I have to agree with dare I say it, MyLittlePony, these are indeed posters with thin factual data.

Just want to ask, how many Inforgraphics have you seen this year that really stood out that you can remember? The vast majority of Infographics are weak, factually incorrect, self promotional and above all lead to syndicating spam across multiple platforms including Infographic sites, Pinterest and blogs. I really hope the Infographic craze dies down in 2013, because there are other ways to do SEO a lot better. The worst Infographic I have seen (and this was yesterday) was "How to wear a suit". Enough said.

over 5 years ago



infographic overload this year....David where's number 14? haha

Really tired of seeing digital agency inforgaphic spam!

over 5 years ago

David Moth

David Moth, Managing Editor at Barclaycard

@Laura, oops! Cheers for pointing that out. Have added another one in!

over 5 years ago



Agree that good infographics take loads of data and present it in an easily understood way. These IG's are dumping a huge amount of text and figures and giving them different colours. I wouldn't know the accuracy of the figures coz I couldn't be bothered reading them.

over 5 years ago

Carl Duncker

Carl Duncker, Digital Marketing Consultant at Maverick Digital Media

These are great know how infographics for digital marketing. Does anyone know of a good infographic creator that doesnt need PSD knowledge?

Thanks, Carl Duncker

over 5 years ago


Ed Spangenberg

@Carl - You don't need Photoshop to create effective infographics, you need a good designer. I personally prefer Illustrator or it's flexibility and the fact that you could use your finished product for both online and print market. Another plus for building these out in Illustrator would be to bring pieces into Prezi which you bring some visual motion to these create graphics and leave more of an impact to your presentation.

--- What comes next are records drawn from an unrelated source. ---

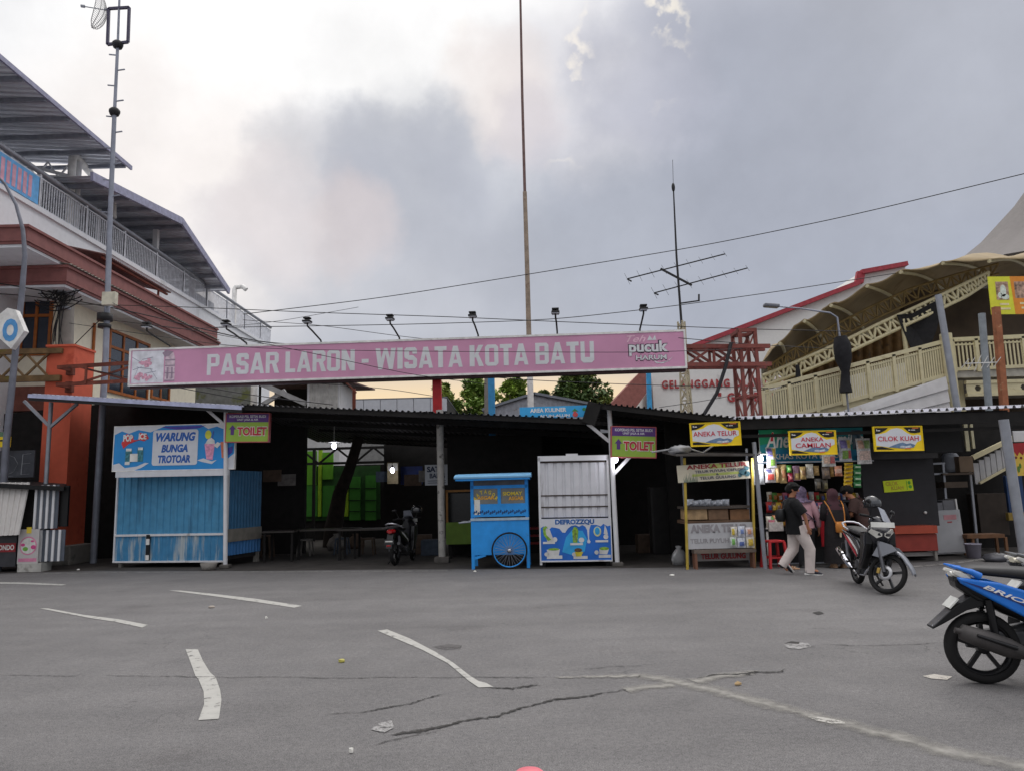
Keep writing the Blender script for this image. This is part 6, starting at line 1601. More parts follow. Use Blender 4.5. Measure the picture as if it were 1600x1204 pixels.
# ------------------------------------------------------------------ right-hand stalls
def frame_sign(label, px, Y, tilt=0, rz=0, lines=()):
    s = Sign('stall_sign', label, 'sign', px, Y, mat('sign_yellow2',(240,206,30),.5,var=.05), frame=MATS['sign_yellow2'], fw=.012, tilt=tilt, rz=rz, thick=.03, group='yellow framed stall signs')
    s.draw('white_field', mat('field_white',(216,218,222),.5,var=.04), [[(.03,.22),(.03,.72),(.12,.7),(.25,.76),(.36,.9),(.48,.95),(.58,.9),(.68,.74),(.8,.62),(.9,.66),(.97,.62),(.97,.42),(.88,.34),(.8,.12),(.6,.08),(.3,.14)]])
    s.draw('swoosh', M_black, [[(.02,.96),(.3,.96),(.24,.86),(.12,.74),(.02,.7)], [(.62,.97),(.97,.97),(.97,.76),(.86,.72),(.76,.74),(.7,.82)], [(.03,.05),(.03,.16),(.14,.17),(.32,.08),(.4,.04)]], 2)
    s.draw('mountain', mat('mountain_blue',(104,130,160),.5,var=.3,scale=10), [[(.28,.14),(.4,.24),(.5,.3),(.58,.34),(.66,.27),(.74,.3),(.84,.22),(.8,.12),(.6,.08)]], 2)
    s.draw('houses', mat('house_white',(206,210,214),.5,var=.35,scale=24), [[(.5,.14),(.56,.2),(.64,.17),(.74,.21),(.76,.14),(.62,.09)]], 3)
    s.draw('mark', M_white, [rect(.05,.83,.07,.9), rect(.08,.83,.13,.87), rect(.72,.84,.76,.87), rect(.78,.84,.86,.87)], 3)
    s.draw('mark', mat('mark_orange',(226,120,60),.5), [rect(.8,.92,.93,.955), rect(.62,.06,.74,.1)], 3)
    for t, u0, u1, v0, v1 in lines: s.text(t, u0, u1, v0, v1, mat('crimson',(200,30,56),.5), 3, .006)
    return s
frame_sign('yellow framed sign reading ANEKA TELUR above the egg stall', (1080,660,1156,695), 14.1, rad(-.3), rad(-4), [('ANEKA TELUR',.05,.93,.42,.63)])
frame_sign('yellow framed sign reading ANEKA CAMILAN over the snack stall', (1234,673,1306,709), 14.2, rad(.4), 0, [('ANEKA',.24,.73,.56,.74),('CAMILAN',.12,.88,.29,.49)])
frame_sign('yellow framed sign reading CILOK KUAH on the black stall', (1366,666,1441,703), 14.2, rad(.6), 0, [('CILOK KUAH',.07,.92,.40,.60)])

# egg stall
Yt = 15.0
st = thing('market_stall', 'old egg stall with a printed fascia board and wooden display boxes', 'stall', (A(1125,886,Yt).x, Yt, 0))
def W(px, py, Y=Yt): return A(px, py, Y)
def pbox(nm, m, px, Y0, Y1, parent, **k):
    x0,x1,z0,z1 = Rc(*px,Y0); return B().box((x0,Y0,max(0.0,z0)),(x1,Y1,z1)).build(nm, m, parent, True, **k)
M_egg = mat('faded_cream_board',(214,206,184),.6,var=.08,dirt=(150,150,110),dirt_amt=.3)
eb = Sign('fascia', '', '', (1059,723,1172,750), Yt-.35, M_egg, root=None, thick=.03, tilt=rad(-2.2))
eb.root.parent = None
tag(eb.root, 'printed cream board reading ANEKA TELUR along the top of the egg stall', 'sign'); eb.root.name = 'stall_sign'
M_er = mat('egg_red',(150,50,54),.6); M_en = mat('egg_navy',(70,74,96),.6)
eb.text('ANEKA TELUR', .13,.97,.72,.98,M_er,2,.035); eb.text('TELUR PUYUH, CEPLOK', .24,.93,.46,.64,M_en,2,.015); eb.text('&', .53,.57,.3,.42,M_en,2); eb.text('TELUR GULUNG', .3,.8,.1,.26,M_en,2,.015)
eb.draw('grass', mat('grass_print',(88,112,96),.6), [[(.08+.016*i,.0),(.075+.016*i+.006*(i%3),.3+.13*((i*7)%3)),(.09+.016*i,.0)] for i in range(12)], 2)
eb.draw('flower', mat('flower_print',(70,110,120),.6,var=.4,scale=18), [circ(.9,.4,.055,.2,9), circ(.96,.6,.035,.14,9), circ(.86,.22,.03,.12,8), circ(.96,.28,.04,.16,9)], 2)
eb.draw('wash', mat('wash_lime',(186,196,110),.6,var=.15), [rect(.2,.3,.85,.44), rect(.45,.7,.68,.98)], 1)
M_ypost = mat('yellow_post',(186,160,66),.6,var=.2,dirt=(110,96,70),dirt_amt=.4)
for pt, pb, y_ in ((1066,1074,-.3),(1170,1179,-.3)):
    B().bar((W(pt,750).x,Yt+y_,W(pt,716).z),(W(pb,886,Yt+y_).x,Yt+y_,0),.045).build('post', M_ypost, st, True)
for pt, pb in ((1064,1076),(1166,1172)):
    B().bar((W(pt,700,Yt+.6).x,Yt+.6,W(pt,700,Yt+.6).z),(W(pb,880,Yt+.6).x,Yt+.6,0),.045).build('post', M_galv, st, True)
x0,x1,z0,z1 = Rc(1052,703,1180,713,Yt-.3); B().slab((x0,Yt-.6,z0+.06),(x1,Yt-.6,z0+.02),(x1,Yt+.8,z1+.02),(x0,Yt+.8,z1+.06),.04).build('roof', mat('dull_roof',(92,88,86),.7,var=.2), st, True)
pbox('shelf', mat('shelf_dark',(74,66,60),.7), (1071,790,1172,794), Yt-.25, Yt+.5, st)
wf = pbox('display_case', mat('case_wood',(96,74,56),.7,var=.2), (1071,812,1173,817), Yt-.25, Yt+.5, st)
for i,(a_,c_) in enumerate(((1074,1105),(1107,1138),(1141,1171))):
    pbox('drawer_box', mat('box_wood_%d'%i,((170,142,106),(118,92,70),(126,92,64))[i],.7,var=.25,scale=9), (a_,795,c_,811), Yt-.2+.005*i, Yt+.4, wf)
fb2 = Sign('front_board', '', '', (1073,816,1178,856), Yt-.3, mat('white_board_worn',(186,186,188),.6,var=.06,dirt=(140,138,136),dirt_amt=.35,dirt_scale=3), root=st, thick=.02, panel='front_board')
fb2.panel.location = (0,0,0)
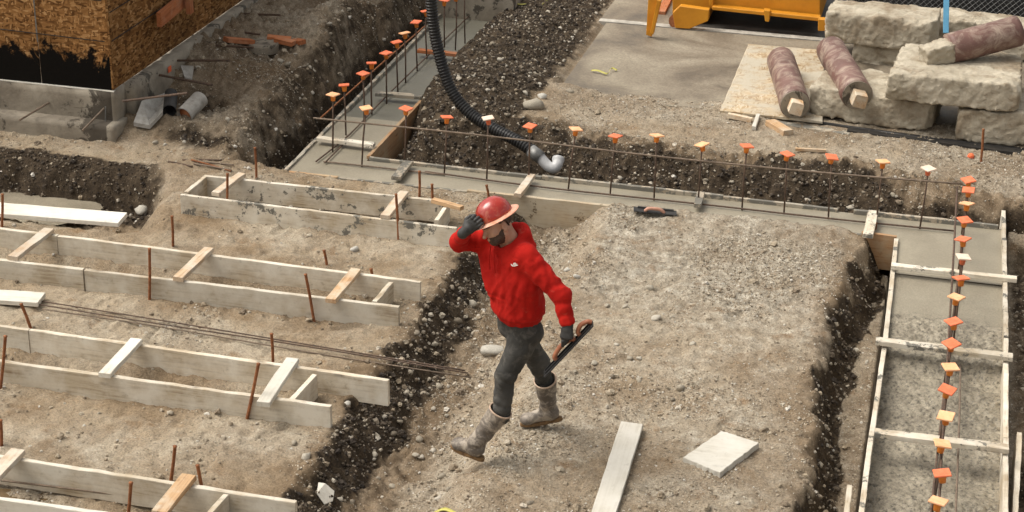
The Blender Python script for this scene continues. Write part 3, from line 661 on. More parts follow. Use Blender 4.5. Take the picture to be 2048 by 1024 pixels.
scatter('soil_clods', 'dark damp crumbs of soil on the trench sides', 'soil', 70000, d_clod, 0.010, 0.055, 2.1, M_clod, 2, 0.85)
scatter('scattered_pebbles', 'pale pebbles scattered through trench bottoms and banks', 'pebbles', 11000, d_peb, 0.018, 0.065, 2.0, M_gravel, 3, 0.7)
def d_wallp(x, y, z, d, g, b, r): return np.where(infoot(x, y), 0, np.clip(ss(0.3, 0.6, d)*r, 0, 1))
scatter('bank_pebbles', 'pale pebbles stuck in the dark trench faces', 'pebbles', 3000, d_wallp, 0.016, 0.05, 2.3, M_stone, 4, 0.7)

# slab, asphalt, line
def slab_mesh():
    xs = np.linspace(-3.74, 6, 90); top = []; pts = []
    V = []; F = []
    for i, x in enumerate(xs):
        y0 = 17.25+0.12*fbm(x, 0.0, 1.3, 4, 5)+0.02*(x+3.7); V += [(x, y0, 0.04), (x, y0+0.01, 0.118), (x, 20.0, 0.118), (x, 20.0, 0.04)]
    for i in range(len(xs)-1):
        a = i*4; b = a+4
        F += [(a, b, b+1, a+1), (a+1, b+1, b+2, a+2), (a+2, b+2, b+3, a+3)]
    F += [(0, 1, 2, 3)]
    return V, F
V_, F_ = slab_mesh(); tag(mesh_obj('pavement', V_, F_, M_slab), kind='structure')
tag(mesh_obj('pavement_line', [(-3.84, 20.02, 0.04), (6, 20.02, 0.04), (6, 20.14, 0.04), (-3.84, 20.14, 0.04), (-3.84, 20.02, 0.124), (6, 20.02, 0.124), (6, 20.14, 0.124), (-3.84, 20.14, 0.124)],
    [(4, 5, 6, 7), (0, 1, 5, 4), (3, 7, 6, 2), (0, 4, 7, 3)], M_line), kind='structure')
tag(mesh_obj('far_pavement', [(-3.84, 20.16, 0.112), (-2.75, 20.16, 0.112), (-2.55, 40, 0.112), (-3.84, 40, 0.112)], [(0, 1, 2, 3)], M_slab), kind='structure')
tag(mesh_obj('asphalt_yard', [(-2.75, 20.16, 0.108), (30, 20.16, 0.108), (30, 80, 0.108), (-2.55, 80, 0.108)], [(0, 1, 2, 3)], M_asph), kind='structure')

# ------------------------------------------------------------------ long footing form with fresh concrete
ff = empty('footing_form', (-2.5, 15, -0.3), 'long timber form filled with wet concrete, with arms at its left and right ends', 'concrete form')
def fb(x0, y0, x1, y1, top=0.0, h=0.24, mat=None, t=0.038, name='form_board', wear=0.004):
    return board(name, (x0, y0, top-h/2), (x1, y1, top-h/2), t, h, mat or M_form, ff, wear=wear)
# long run: near and far boards, butted lengths
fb(-5.70, 14.68, -5.22, 14.685, 0.012, 0.26, M_formorange); fb(-5.215, 14.685, -3.98, 14.70, 0.004, 0.26, M_caked)
fb(-3.975, 14.70, -2.6, 14.70, 0.018, 0.33, M_formtan); fb(-2.595, 14.70, -0.42, 14.71, 0.006, 0.3, M_caked)
fb(-0.415, 14.70, -0.115, 14.695, 0.03, 0.33, M_formorange)
fb(-5.09, 15.235, -3.4, 15.215, 0.02, 0.26, M_caked); fb(-3.395, 15.215, -1.7, 15.205, 0.03, 0.26, M_caked); fb(-1.695, 15.205, -0.66, 15.20, 0.022, 0.26, M_caked); fb(-0.52, 15.20, 0.74, 15.20, 0.03, 0.26, M_caked)
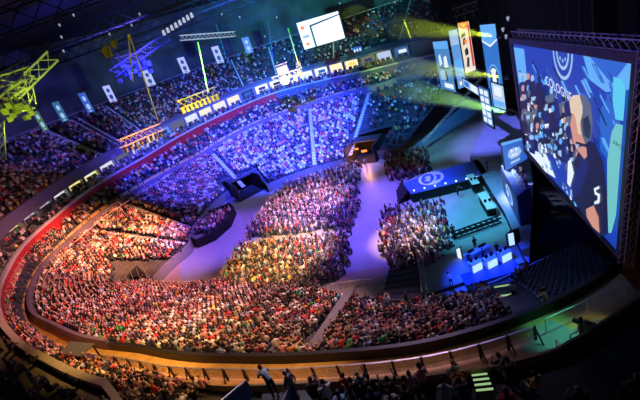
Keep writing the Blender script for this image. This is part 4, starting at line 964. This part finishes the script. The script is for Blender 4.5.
# yellow lit rig at the left
Y = empty('speaker_rig', (0, 0, 0), 'large truss rig with speakers lit bright yellow green at the left edge', 'rig')
m = MB(); m.truss(atd(4, 104, 50), atd(53, 56, 50), 1.1, 1.2, .09); m.truss(atd(-6, 84, 50), atd(32, 72, 50), .9, 1.2, .08); m.truss(atd(2, 100, 50), atd(26, 84, 48), .6, .9, .07); m.truss(atd(0, 112, 50), atd(33, 104, 50), .8, 1, .07)
m.build('lattice', alu, Y)
m = MB(); m.truss(atd(33, 104, 50), atd(26, 66, 50), .5, .9, .06); m.truss(atd(0, 110, 50), atd(3, 160, 50), .5, .9, .06); m.build('lattice_leg', alu, Y)
for k, (x, y) in enumerate(((5, 112), (10, 110), (16, 108), (22, 110), (28, 108))):
    p = atd(x, y, 48.5); m = MB(); m.box((p[0], p[1], p[2]+.35*(k % 2)), (.55, .5, .6), rz=.6+.3*k); m.box((p[0], p[1], p[2]-.75+.2*(k % 3)), (.5, .45, .45), rz=.7-.4*k); m.bar((p[0], p[1], p[2]+.4), (p[0], p[1], p[2]+1.8), .05); m.build('speaker_box', mat('speaker_grey', (.16, .16, .14)), Y)
# blue lit rig
Bq = empty('light_rig', (0, 0, 0), 'cluster of trusses and speakers lit deep blue above the upper tier', 'rig')
m = MB(); m.truss(atd(112, 74, 84), atd(168, 36, 84), 1.3, 1.4, .12); m.truss(atd(116, 62, 88), atd(150, 52, 88), 1.2, 1.4, .12); m.build('lattice', mat('rig_grey', (.05, .06, .09), .5), Bq)
for k in range(7):
    p = atd(118+k*5.2, 73-k*1.6-(k % 2)*5, 84); m = MB(); m.box(p, (.9, .8, 1.0+.4*(k % 3)), rz=.3*k); m.box(p-np.array([.3, 0, 1.3]), (.7, .6, .7), rz=-.4*k); m.bar(p, p+np.array([0, 0, 2.2]), .06); m.build('speaker_box', mat('rig_grey', (.05, .06, .09), .5), Bq)
# drum of lamps with the glaring spotlight
Gq = empty('light_rig', (0, 0, 0), 'rig lit amber carrying the glaring spotlight under the far boxes', 'rig')
m = MB(); m.truss(atd(272, 80, 92), atd(303, 70, 92), 1.0, 1.1, .1); m.truss(atd(298, 62, 92), atd(300, 76, 92), .8, .9, .08); m.build('lattice', mat('amber_truss', (.3, .22, .02), .5), Gq)
m = MB(); p = atd(282, 70, 92); m.box(p, (2.4, 1.2, 1.6), rz=.2); m.box(p+[0, 0, 1.2], (2.8, 1.5, .2), rz=.2); m.build('operator_box', mat('amber_box', (.3, .16, .04), .6), Gq)
m = MB()
for x, y in ((290, 76), (295, 79), (300, 73)): m.sphere(atd(x, y, 91.5), .45, 8)
m.build('lamp_head', emis('amber', (1, .7, .08), 1.2), Gq)
m = MB(); p = atd(285, 80, 90); m.sphere(p, .85, 14); m.build('spotlight', emis('glare', (1, .85, .55), 30), Gq)
for n, (x0, y0, x1, y1, d, cc, lab) in enumerate(((128, 34, 133, 82, 70, 'y', 'yellow lit hoist cable left of its twin near the blue rig'), (129, 34, 158, 120, 70, 'y', 'long yellow lit hoist cable beside the blue rig'), (198, 42, 208, 92, 72, 'y', 'yellow green hoist cable dropping to the yellow lamp truss'),
        (288, 28, 299, 66, 90, 'y', 'bright yellow hoist cable above the amber rig'), (106, 40, 122, 108, 70, 'g', 'dark hoist cable left of the blue rig'), (216, 24, 226, 58, 90, 'b', 'bluish cable right of the white truss'), (268, 20, 273, 60, 95, 'b', 'bluish cable left of the amber rig'),
        (404, 20, 412, 42, 90, 'w', 'white lit cable right of the white screen'), (435, 12, 442, 34, 80, 'g', 'grey cable over the stage banners'), (508, 86, 530, 86, 50, 'g', 'short dark stay behind the banners'))):
    if n == 9: continue
    mm = {'y': mat('cable_yellow', (.7, .62, .02), .5), 'g': mat('cable_grey', (.08, .08, .09), .5), 'b': mat('cable_blue', (.05, .08, .2), .5), 'w': alu}[cc]
    m = MB(); m.bar(atd(x0, y0, d), atd(x1, y1, d), .10 if cc == 'y' else .07, 5); tag(m.build('hoist_cable', mm), lab, 'cable')
m = MB()
for pts in ([(100, 50), (108, 44), (113, 56), (106, 58)], [(110, 42), (117, 38), (116, 49), (112, 47)]):
    P_ = [atd(x, y, 75) for x, y in pts]; m.poly(P_); m.poly([p+np.array([0, .3, 0]) for p in P_][::-1])
    for i in range(4): m.poly([P_[i], P_[i]+np.array([0, .3, 0]), P_[(i+1) % 4]+np.array([0, .3, 0]), P_[(i+1) % 4]])
tag(m.build('folded_flag', mat('flag_y', (.22, .22, .01), .7)), 'small yellow cloth hanging at the blue rig', 'cloth')
# pairs of lamps on the rig over the stage
for k, (x, y, d) in enumerate(((508, 20, 56), (503, 31, 57), (506, 38, 56), (74, 16, 90), (60, 26, 90), (62, 38, 90), (132, 26, 92), (140, 15, 92), (110, 35, 92), (64, 52, 88), (340, 4, 110), (395, 3, 110), (240, 18, 110), (222, 15, 110), (265, 37, 110), (277, 18, 110))):
    p = atd(x, y, d); m = MB(); m.sphere(p, .12, 8); m.box((p[0], p[1], p[2]+.25), (.25, .25, .25)); tag(m.build('roof_lamp', emis('roof_lamp', (.4, .45, .6), .7)), 'tiny roof lamp, %s' % ('beside the tall emblem banner number %s from top' % ordn(k+1) if k < 3 else '%s of the scattered points under the dark roof' % ordn(k-2)), 'lamp', 'small lamps under the roof')
# every grouping empty sits at the base of its thing
bpy.context.view_layer.update()
for e in [o for o in col.objects if o.type == 'EMPTY' and o.parent is None and o.location.length < 1e-6]:
    P_ = [np.array(c.matrix_world @ Vector(q)) for c in col.objects if c.parent == e and c.type == 'MESH' for q in c.bound_box]
    if not P_: continue
    P_ = np.array(P_); lo, hi = P_.min(0), P_.max(0); base = Vector(((lo[0]+hi[0])/2, (lo[1]+hi[1])/2, lo[2]))
    for c in [c for c in col.objects if c.parent == e]: c.location = Vector(c.location)-base
    e.location = base
# ------------------------------------------------------------------ view + lights
scn.view_settings.view_transform = 'Standard'; scn.view_settings.look = 'None'; scn.view_settings.gamma = 1; scn.view_settings.exposure = 0
w = bpy.data.worlds.new('world'); scn.world = w; w.use_nodes = True
w.node_tree.nodes['Background'].inputs[0].default_value = (.05, .07, .2, 1); w.node_tree.nodes['Background'].inputs[1].default_value = .06
def spot(src, dst, c, power, ang, blend=.6, r=.4):
    l = bpy.data.lights.new('spot', 'SPOT'); l.energy = power; l.color = c; l.spot_size = math.radians(ang); l.spot_blend = blend; l.shadow_soft_size = r
    o = bpy.data.objects.new('stage_spot', l); col.objects.link(o); o.location = src
    o.rotation_euler = (Vector(dst)-Vector(src)).to_track_quat('-Z', 'Y').to_euler(); return o

K = 1000
def wash(x, y, z, dst_d, src, c, kw, ang, blend=.8):      # a stage lamp aimed at the spot of the hall seen there
    return spot(src, tuple(at(x, y, z)), c, kw*K, ang, blend, .35)
# blue washes on the far stands
wash(290, 140, 4, 0, (2, 62, 34), (.03, .06, 1), 1000, 60)
wash(190, 175, 4, 0, (-6, 55, 34), (.06, .06, 1), 420, 44)
wash(395, 110, 5, 0, (10, 60, 34), (.01, .14, .55), 180, 44)
spot((0, 90, 38), (-12, 136, 21), (.03, .08, 1), 130*K, 76, .8)
spot((-14, 72, 38), (-50, 100, 20), (.16, .12, .9), 70*K, 54, .8)
spot((-20, 55, 37), (-58, 68, 18), (.8, .26, .42), 11*K, 54, .8)
wash(270, 150, 5, 0, (15, 60, 36), (.6, .5, 1), 35, 60)
wash(513, 172, 5.5, 0, (15, 43, 22), (.8, .85, 1), 9, 22)
# orange and warm on the left stand
wash(115, 248, 5, 0, (-4, 52, 35), (1, .36, .14), 330, 32)
wash(60, 262, 8, 0, (-4, 50, 35), (1, .30, .25), 40, 34)
wash(100, 275, 5, 0, (-2, 40, 35), (1, .42, .35), 80, 46)
# near stand, pinkish white
wash(150, 315, 5, 0, (4, 52, 36), (1, .33, .37), 125, 40)
wash(255, 312, 5, 0, (8, 55, 36), (1, .52, .48), 105, 38)
wash(370, 325, 6, 0, (10, 52, 36), (.8, .45, .7), 42, 32)
wash(450, 330, 7, 0, (12, 50, 36), (.3, .3, 1), 10, 26)
# floor crowd: warm yellow, pink, blue
wash(283, 256, 0, 0, (-2, 42, 35), (1, .60, .22), 210, 30)
wash(305, 207, 0, 0, (2, 55, 35), (.85, .50, 1), 230, 30)
wash(405, 238, 0, 0, (4, 48, 35), (1, .52, .26), 105, 18)
wash(365, 215, 0, 0, (6, 60, 36), (.16, .09, 1), 170, 48)
wash(340, 170, 0, 0, (6, 66, 36), (.2, .2, 1), 120, 34)
wash(215, 240, 0, 0, (-4, 55, 34), (.26, .12, 1), 110, 36)
# stage: cyan
wash(465, 215, 0, 0, (8, 40, 30), (.10, .65, 1), 55, 36)
wash(495, 280, 0, 0, (10, 34, 12), (.01, .06, 1), 22, 50)
wash(500, 135, 1, 0, (18, 55, 26), (.20, .26, 1), 70, 38)
wash(440, 148, 0, 0, (6, 50, 32), (.10, .5, .8), 45, 18)
wash(430, 178, 1, 0, (8, 56, 30), (.05, .2, 1), 40, 22)
wash(520, 185, 3, 0, (14, 50, 24), (.45, .55, 1), 110, 16)
# walkway and corner
wash(150, 352, 8, 0, (-14, 26, 24), (1, .50, .10), 14, 66)
wash(60, 335, 9, 0, (-24, 40, 26), (1, .42, .12), 6, 60)
wash(250, 372, 8, 0, (-4, 20, 22), (1, .52, .15), 5, 70)
wash(370, 378, 8, 0, (2, 22, 22), (.8, .5, .4), 1.6, 60)
wash(290, 390, 14, 0, (-2, 20, 24), (.85, .75, .9), 1.6, 46)
wash(360, 395, 13, 0, (2, 24, 26), (.8, .55, .8), 1.5, 60)
wash(190, 392, 11, 0, (-9, 26, 26), (1, .5, .3), 2.5, 60)
wash(552, 340, 8, 0, (12, 17, 15), (.12, 1, .55), .9, 30)
wash(592, 335, 8, 0, (15, 14, 14), (.8, 1, .15), .4, 24)
wash(575, 215, 0, 0, (16, 40, 30), (.03, .08, 1), 8, 30)
wash(560, 290, 4, 0, (10, 24, 30), (.1, .25, 1), 2.0, 46)
# rigs picked out by their own lamps
spot(tuple(atd(36, 122, 44)), tuple(atd(22, 90, 50)), (.55, .8, .02), 2.2*K, 120)
spot(tuple(atd(146, 82, 78)), tuple(atd(138, 56, 84)), (.01, .03, 1), 28*K, 110)
spot(tuple(atd(200, 112, 58)), tuple(atd(200, 96, 64)), (1, .9, .05), 3*K, 100)
spot(tuple(atd(295, 84, 86)), tuple(atd(288, 74, 92)), (1, .6, .05), 6*K, 100)
spot(tuple(atd(140, 126, 62)), tuple(atd(140, 70, 70)), (1, .9, .03), .5*K, 50)
# teal glow on the back wall and the roof
spot((-16, 60, 26), tuple(atd(310, 5, 150)), (.02, .45, .5), 300*K, 52, 1)
spot((10, 70, 24), tuple(atd(400, 20, 130)), (.05, .3, .6), 30*K, 40, 1)
spot((-20, 70, 20), tuple(atd(200, 45, 150)), (.08, .16, .3), 200*K, 70, 1)
# light shafts in the stage haze
def beam(a, b, ra, rb, c, kw, dens, lab):
    a = Vector(a); b = Vector(b); n = MB(); n.bar(a, b, ra, 16, r2=rb)
    name = 'haze_%.2f' % dens
    if name not in MATS:
        m = bpy.data.materials.new(name); m.use_nodes = True; nt = m.node_tree; nt.nodes.remove(nt.nodes['Principled BSDF'])
        v = nt.nodes.new('ShaderNodeVolumeScatter'); v.inputs['Density'].default_value = dens; v.inputs['Anisotropy'].default_value = .2
        nt.links.new(v.outputs[0], nt.nodes['Material Output'].inputs['Volume']); MATS[name] = m
    tag(n.build('light_shaft', MATS[name], smooth=True), lab, 'haze')
    f = MB(); d = (a-b).normalized(); f.bar(a+d*.9, a+d*.2, .25, 10, r2=.35); f.box(tuple(a+d*1.0), (.5, .5, .3)); tag(f.build('moving_head_lamp', darkmetal), 'lamp of the '+lab.replace(' in the haze', '').replace('yellow green', 'yellow'), 'lamp')
    f = math.degrees(2*math.atan((rb-ra)/(b-a).length)); spot(tuple(a), tuple(b), c, kw*K, max(3, f*1.0), .3, .15)
beam(atd(498, 36, 57), atd(396, 26, 100), .3, 3.0, (.65, .9, .03), 290, .03, 'yellow green light shaft in the haze, uppermost of three by the banners')
beam(atd(505, 77, 57), atd(398, 66, 96), .3, 3.0, (.65, .9, .03), 290, .03, 'yellow green light shaft in the haze, middle of three by the banners')
beam(atd(508, 113, 54), atd(404, 88, 88), .3, 3.0, (.35, .9, .10), 300, .03, 'green light shaft in the haze, lowest of three by the banners')
scn.cycles.use_denoising = True; scn.cycles.volume_bounces = 0; scn.cycles.sample_clamp_indirect = 6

@someoftheneysayors -Although I agree on some of the fact checking disputes, you could easily contrive such false data in any written article.

@David - thanks for putting this together. As I see it the infographic definitely will not go away in the near future. It is a true challenge to those whom have taken on the challenge of both creating a visual representation and the literal written word summarization of such content and have it be impactful. In no means an easy task.

over 5 years ago



I really like the "What can we learn from Econsultancy" graphic because it's essentially a sales pitch but told in an interesting way. Anyone who reads an infographic like this would have to be instantly impressed with the overwhelming facts that support the strength of EConsultancy's solutions.

The other great graphic is the "Econsultancy reached 100,000 followers." An infographic like this one shows that there is value in creating a fun infographic around a brand that doesn't have to hard sell a product or service. The key to infographics in my mind is finding a way to make them engaging without being too industry-specific or audience-specific. You have to make it a fun, universally-relevant graphic that leadds someone to take away even one nugget of information they didn't have about your business before you started.

about 5 years ago


Elina Clarck, Manager at Focus Pillss

I really like the "24 hours in the Google economy" of Wordstream.